A second point of notational confusion: most, if not all texts, will write $\text {Avar}(\hat \alpha)$ ("Avar" = asymptotic variance") while what they mean is $\text {Avar}(\sqrt n (\hat \alpha - \alpha))$, i.e. they refer to the asymptotic variance of the quantity $\sqrt n (\hat \alpha - \alpha)$, not of $\hat \alpha$... For the case of a basic Pareto distribution we have

$$\text {Avar}[\sqrt n (\hat \alpha - \alpha)] = \alpha^2$$

and so $$\text {Avar}(\hat \alpha ) = \alpha^2/n$$

(but what you will find written is $\text {Avar}(\hat \alpha ) = \alpha^2$)
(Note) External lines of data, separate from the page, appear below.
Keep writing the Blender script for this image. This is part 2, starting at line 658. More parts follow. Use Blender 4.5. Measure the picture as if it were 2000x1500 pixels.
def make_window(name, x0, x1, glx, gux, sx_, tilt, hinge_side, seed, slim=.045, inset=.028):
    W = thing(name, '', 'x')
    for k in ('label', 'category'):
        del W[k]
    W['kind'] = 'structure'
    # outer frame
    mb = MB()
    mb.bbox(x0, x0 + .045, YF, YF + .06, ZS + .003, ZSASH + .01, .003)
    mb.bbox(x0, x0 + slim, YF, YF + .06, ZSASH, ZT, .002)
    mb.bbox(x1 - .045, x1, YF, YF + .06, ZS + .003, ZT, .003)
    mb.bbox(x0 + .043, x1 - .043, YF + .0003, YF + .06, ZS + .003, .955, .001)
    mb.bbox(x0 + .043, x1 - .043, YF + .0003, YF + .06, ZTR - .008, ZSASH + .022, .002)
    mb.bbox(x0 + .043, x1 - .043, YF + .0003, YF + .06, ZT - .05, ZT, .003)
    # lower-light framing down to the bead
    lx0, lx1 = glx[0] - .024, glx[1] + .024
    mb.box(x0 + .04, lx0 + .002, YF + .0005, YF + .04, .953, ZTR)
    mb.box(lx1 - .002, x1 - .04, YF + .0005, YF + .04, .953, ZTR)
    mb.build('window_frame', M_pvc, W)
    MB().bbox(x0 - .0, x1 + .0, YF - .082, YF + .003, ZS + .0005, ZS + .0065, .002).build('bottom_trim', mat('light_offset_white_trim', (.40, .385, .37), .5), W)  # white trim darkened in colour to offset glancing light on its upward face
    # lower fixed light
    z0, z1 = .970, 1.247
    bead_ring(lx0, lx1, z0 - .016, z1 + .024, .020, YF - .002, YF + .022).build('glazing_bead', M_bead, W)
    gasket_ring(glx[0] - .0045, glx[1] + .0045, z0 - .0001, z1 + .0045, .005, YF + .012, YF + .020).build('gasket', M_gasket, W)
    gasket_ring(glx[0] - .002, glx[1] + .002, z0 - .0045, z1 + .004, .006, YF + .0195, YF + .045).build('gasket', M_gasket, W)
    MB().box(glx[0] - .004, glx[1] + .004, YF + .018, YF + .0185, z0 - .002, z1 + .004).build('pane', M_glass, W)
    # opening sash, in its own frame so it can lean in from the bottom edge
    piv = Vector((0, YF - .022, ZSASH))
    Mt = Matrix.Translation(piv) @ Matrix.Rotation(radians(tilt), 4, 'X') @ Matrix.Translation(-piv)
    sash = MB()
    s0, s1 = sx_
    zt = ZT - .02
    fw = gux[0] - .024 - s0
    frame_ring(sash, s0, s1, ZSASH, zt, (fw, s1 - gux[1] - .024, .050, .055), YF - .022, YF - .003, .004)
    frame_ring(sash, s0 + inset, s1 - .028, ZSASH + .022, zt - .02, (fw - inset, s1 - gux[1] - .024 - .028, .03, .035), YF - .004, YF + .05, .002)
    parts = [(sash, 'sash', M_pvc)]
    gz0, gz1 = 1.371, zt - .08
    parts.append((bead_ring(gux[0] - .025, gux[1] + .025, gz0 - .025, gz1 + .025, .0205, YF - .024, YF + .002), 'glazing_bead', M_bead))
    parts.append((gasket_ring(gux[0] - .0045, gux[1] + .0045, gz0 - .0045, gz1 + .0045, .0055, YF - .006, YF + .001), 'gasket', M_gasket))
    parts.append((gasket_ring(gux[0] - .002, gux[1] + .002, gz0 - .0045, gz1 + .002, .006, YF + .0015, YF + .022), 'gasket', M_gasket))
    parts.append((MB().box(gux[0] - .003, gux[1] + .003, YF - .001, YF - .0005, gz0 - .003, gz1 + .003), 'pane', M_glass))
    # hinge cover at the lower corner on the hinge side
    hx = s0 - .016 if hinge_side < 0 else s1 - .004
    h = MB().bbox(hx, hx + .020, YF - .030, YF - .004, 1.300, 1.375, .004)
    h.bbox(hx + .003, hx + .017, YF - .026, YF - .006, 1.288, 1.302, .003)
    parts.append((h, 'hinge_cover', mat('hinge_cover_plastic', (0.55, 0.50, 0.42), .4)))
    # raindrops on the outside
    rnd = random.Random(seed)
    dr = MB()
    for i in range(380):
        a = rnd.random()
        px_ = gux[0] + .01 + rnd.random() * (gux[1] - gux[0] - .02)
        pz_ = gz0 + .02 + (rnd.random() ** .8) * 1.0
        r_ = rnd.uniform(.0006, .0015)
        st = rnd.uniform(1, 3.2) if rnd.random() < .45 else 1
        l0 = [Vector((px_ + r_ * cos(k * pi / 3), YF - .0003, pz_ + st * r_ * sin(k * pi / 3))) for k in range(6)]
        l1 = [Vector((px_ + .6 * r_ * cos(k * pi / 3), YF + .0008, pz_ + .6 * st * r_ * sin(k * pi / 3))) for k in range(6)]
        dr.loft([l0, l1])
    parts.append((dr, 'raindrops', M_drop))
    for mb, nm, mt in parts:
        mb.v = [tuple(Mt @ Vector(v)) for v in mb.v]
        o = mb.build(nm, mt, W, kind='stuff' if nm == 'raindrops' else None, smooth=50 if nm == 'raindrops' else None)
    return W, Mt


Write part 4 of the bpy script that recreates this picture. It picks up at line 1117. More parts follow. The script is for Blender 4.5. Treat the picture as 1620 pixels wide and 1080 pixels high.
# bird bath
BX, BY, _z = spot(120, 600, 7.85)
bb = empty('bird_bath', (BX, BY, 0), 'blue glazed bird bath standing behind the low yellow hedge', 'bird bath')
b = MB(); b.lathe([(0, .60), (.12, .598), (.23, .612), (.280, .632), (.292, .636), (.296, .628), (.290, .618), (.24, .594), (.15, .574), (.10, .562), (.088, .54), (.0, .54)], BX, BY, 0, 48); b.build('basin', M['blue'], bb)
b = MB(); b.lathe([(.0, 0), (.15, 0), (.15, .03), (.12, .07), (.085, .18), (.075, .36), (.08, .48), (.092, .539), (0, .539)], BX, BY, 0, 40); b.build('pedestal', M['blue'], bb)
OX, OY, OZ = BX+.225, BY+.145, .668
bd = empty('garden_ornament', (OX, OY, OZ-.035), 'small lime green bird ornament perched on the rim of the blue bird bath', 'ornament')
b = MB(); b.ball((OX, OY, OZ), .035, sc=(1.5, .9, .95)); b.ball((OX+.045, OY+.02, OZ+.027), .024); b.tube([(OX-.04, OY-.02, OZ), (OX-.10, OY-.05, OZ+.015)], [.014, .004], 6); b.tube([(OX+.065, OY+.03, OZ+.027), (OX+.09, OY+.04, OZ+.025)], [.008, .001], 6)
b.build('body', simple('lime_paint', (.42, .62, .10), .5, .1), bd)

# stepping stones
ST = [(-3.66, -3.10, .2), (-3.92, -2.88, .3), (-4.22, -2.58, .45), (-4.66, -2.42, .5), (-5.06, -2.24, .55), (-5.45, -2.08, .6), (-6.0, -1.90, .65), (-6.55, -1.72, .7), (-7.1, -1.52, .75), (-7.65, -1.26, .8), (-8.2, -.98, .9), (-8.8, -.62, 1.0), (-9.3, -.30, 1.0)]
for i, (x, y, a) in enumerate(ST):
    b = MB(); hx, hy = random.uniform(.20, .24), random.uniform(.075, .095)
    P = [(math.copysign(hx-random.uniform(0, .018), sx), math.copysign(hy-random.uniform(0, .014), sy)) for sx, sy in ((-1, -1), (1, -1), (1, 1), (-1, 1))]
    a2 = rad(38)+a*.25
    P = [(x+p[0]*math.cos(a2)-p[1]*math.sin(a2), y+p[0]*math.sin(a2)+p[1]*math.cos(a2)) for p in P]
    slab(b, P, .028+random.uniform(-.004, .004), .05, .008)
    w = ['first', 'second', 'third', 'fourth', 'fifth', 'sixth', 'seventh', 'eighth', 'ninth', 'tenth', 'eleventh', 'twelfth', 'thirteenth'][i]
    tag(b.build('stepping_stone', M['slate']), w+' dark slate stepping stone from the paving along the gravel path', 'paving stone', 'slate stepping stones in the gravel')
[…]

Now, in what sense the Estimator $\hat \alpha$ has an "asymptotic variance", since as said, asymptotically it converges to a constant? Well, in an approximate sense and for large but finite samples. I.e. somewhere in-between a "small" sample, where the Estimator is a random variable with (usually) unknown distribution, and an "infinite" sample, where the estimator is a constant, there is this "large but finite sample territory" where the Estimator has not yet become a constant and where its distribution and variance is derived in a roundabout way, by first using the Central Limit Theorem to derive the properly asymptotic distribution of the quantity $Z = \sqrt n (\hat \alpha - \alpha)$ (which is normal due to the CLT), and then turning things around and writing $\hat \alpha = \frac 1{\sqrt n} Z + \alpha$ (while taking one step back and treating $n$ as finite) which shows $\hat \alpha$ as an affine function of the normal random variable $Z$, and so normally distributed itself (always approximately).